PS- I have several of the Penguin Classics that involve the eerie and fantastic fiction of authors from the past, such as Clarke Ashton Smith and HP Lovecraft. They are all enjoyable. Fun introductions to the authors if you haven't read them before. Some of these authors are the inspiration for the many weird and scary elements and ideologies involved in our various formats of media today.
greed style
If you are a fan of H.P. Lovecraft, this book is absolutely indispensable. Blackwood skillfully uses remote landscapes to evoke a sense of dread in his readers at the sheer power and malevolence of ancient natural forces. He slowly unveils information in a way that keeps the reader turning the pages in a haunting style that is rarely encountered in more modern writing styles. "The Willows", "The Wendigo", and "Ancient Sorceries" are the best stories in the volume. I highly recommend this collection.
Tojahn
This edition comes with the following stories:
Smith: An episode in a Lodging-House/The Willows/The Insanity of Jones/Ancient Sorceries/The Man Who Found Out/The Wendigo/The Glamour of the Snow/The Man Whom the Tress Loved/Sand

I didn't know any of Algernon Blackwood work previously; however, after reading several H.P. Lovecraft stories and looking for similar themes I ended up giving him a try. Each story has a unique ambient and a special feeling, for me "The Willows" is the best of the pack but that is of course a personal opinion.

I can say though that his writing style can place you right in the middle of the story. This is a special and appreciated talent he had as our imagination has been somehow diminished by our visual "TV-like" era. To write about visceral and nature inspired fear is a difficult feat, Blackwood does it greatly.

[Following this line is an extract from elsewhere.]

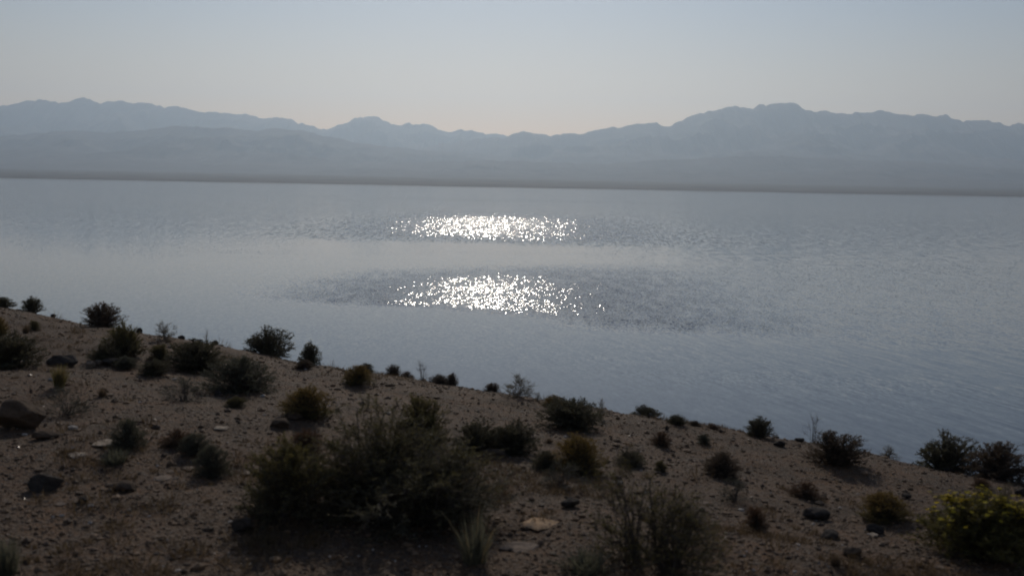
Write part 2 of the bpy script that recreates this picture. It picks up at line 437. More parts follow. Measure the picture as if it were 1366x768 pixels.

You'll not regret reading him.
Juce
Great collection
Ynap
I collect these ghost stories.
Cobandis
-
I was recently directed to an outstanding author, famous for haunting, scary, engrossing stories, whose work I hadn't read before. Algernon Blackwood, is his name, and he was called to my attention by the editor of a White Nationalist web page, who posted "Willows" on his web site as example of excellent White art.
After reading the story, I couldn't get it out of my mind, so I searched the web for information, and ultimately bought this book from Amazon. "Willows," is among the stories collected here, and it is better than most; but, as a whole, the entire book is great entertainment.
Blackwood, has been compared to Edgar Allen Poe, in his ability to create psychological tension, and palpable unease that creeps up on the reader, and remains awhile. There is great subtlety in the author's presentation of Nature and its relationship to Mankind.
There are nine Blackwood stories in this 374 page book, including about twenty five pages of Explanatory Notes, which shed light on the author and the stories. A number of other Blackwood stories are collected in other books, also available at amazon.
A good choice for a rainy night of reading, alone, in an isolated location.